Sam Mendes and Patti LuPone © Pamela Raith

The Ferryman director Sam Mendes and Olivier host Patti LuPone © Pamela Raith

Jez Butterworth’s play The Ferryman, a Northern Irish drama set during The Troubles that premiered at the Royal Court in April 2017, collected three Olivier Awards including Best New Play, while Best Director went to Sam Mendes, with Laura Donnelly picking up Best Actress for her role as Caitlin, who finds herself widowed after her husband has been disappeared by the IRA.

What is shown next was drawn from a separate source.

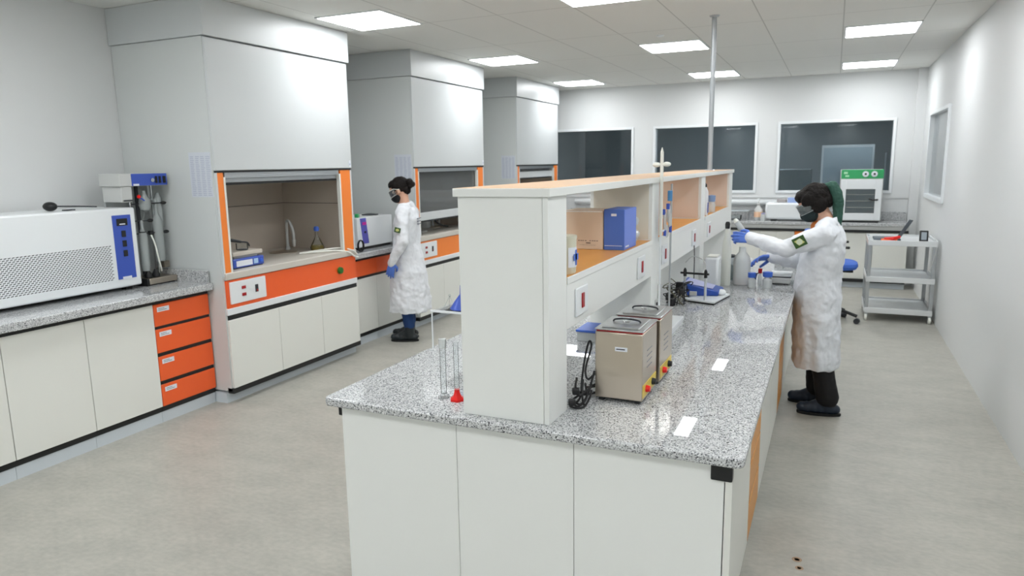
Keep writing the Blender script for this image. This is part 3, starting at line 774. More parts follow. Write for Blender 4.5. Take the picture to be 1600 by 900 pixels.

Shirley Henderson and Sheila Atim won Best Actress in a Musical and Best Actress in a Supporting Role in a Musical respectively for The Old Vic’s Girl From The North Country, Conor McPherson’s musical based on the work of Bob Dylan.

Bertie Carvel was named Best Actor in a Supporting Role for James Graham’s Ink, which premiered at the Duke of York’s theatre. Directed by Rupert Goold, Ink is a portrait of the Australian media giant Rupert Murdoch and chronicles his takeover of dying British tabloid The Sun. The young Murdoch’s presence went on to influence British public and politics, changing the UK’s newspaper landscape forever.

The Royal Court’s production of Killology won Outstanding Achievement in Affiliate Theatre and Dick Whittington won Best Entertainment and Family.

In the dance categories, Best New Dance Production went to Flight Pattern by Crystal Pite for The Royal Ballet at Royal Opera House. Francesca Velicu won Outstanding Achievement in Dance for English National Ballet’s production of Pina Bausch’s Le Sacre Du Printemps at Sadler’s Wells.

The Royal Opera House won Best New Opera for Semiramide, with Joyce DiDonato and Daniela Barcellona picking up gongs for Outstanding Achievement in Opera for their performances.

David Lan was this year’s recipient of the Special Award in recognition of his outstanding contribution in leading the Young Vic since 2000, his work within the local community around the theatre, and his commitment to internationalism and diversity. The full list of winners is available online.